Ai confini del paradiso e' un film alla ricerca del tempo perduto nel tentativo di ricollocare l'uomo al centro dell'esistenza, spogliandolo di quel superfluo che gli impedisce di vivere pienamente la vita e permettendo l'espansione di quella dimensione interiore necessaria ad assaporarne il piacere.
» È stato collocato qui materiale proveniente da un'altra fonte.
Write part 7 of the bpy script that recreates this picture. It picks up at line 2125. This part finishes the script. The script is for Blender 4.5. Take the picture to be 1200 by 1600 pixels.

Il fatto poi che lo slancio dei protagonisti non sia ricompensato dal frutto agognato, che il paradiso del titolo sia vissuto per brevi momenti e che la fine del sogno avvenga anche in maniera drammatica, getta comunque un raggio di speranza nel
cammino di liberta' da loro intrapreso.
Akin dimostra che la Sposa Turca non era un episodio occasionale, grazie ad un linguaggio cinematografico che e' secondo solo al vitalismo ed alla passione che trasuda nell'opera e che qui viene tenuta a bada da una tecnica che riesce a diventare sangue e corpo della storia. Di fronte ai sentimenti di gioia e di dolore la telecamera sembra quasi fare un passo indietro, condividendo gli stati d'animo senza far l ricorso al voyeurismo imperante. Ne consegue un pudore che non cancella la capacita' di raccontare la vita fino al termine della notte ma restituisce dignita' ad una condizione continuamente offesa dall'invadenza Orwelliana. La scelta degli attori, bravi e sconosciuti, la fotografia che diventa il barometro della situazione, la capacita' di restituire un momento storico senza intaccare la fluidita' della narrazione sono la conferma definitiva di una maturita' precocemente raggiunta.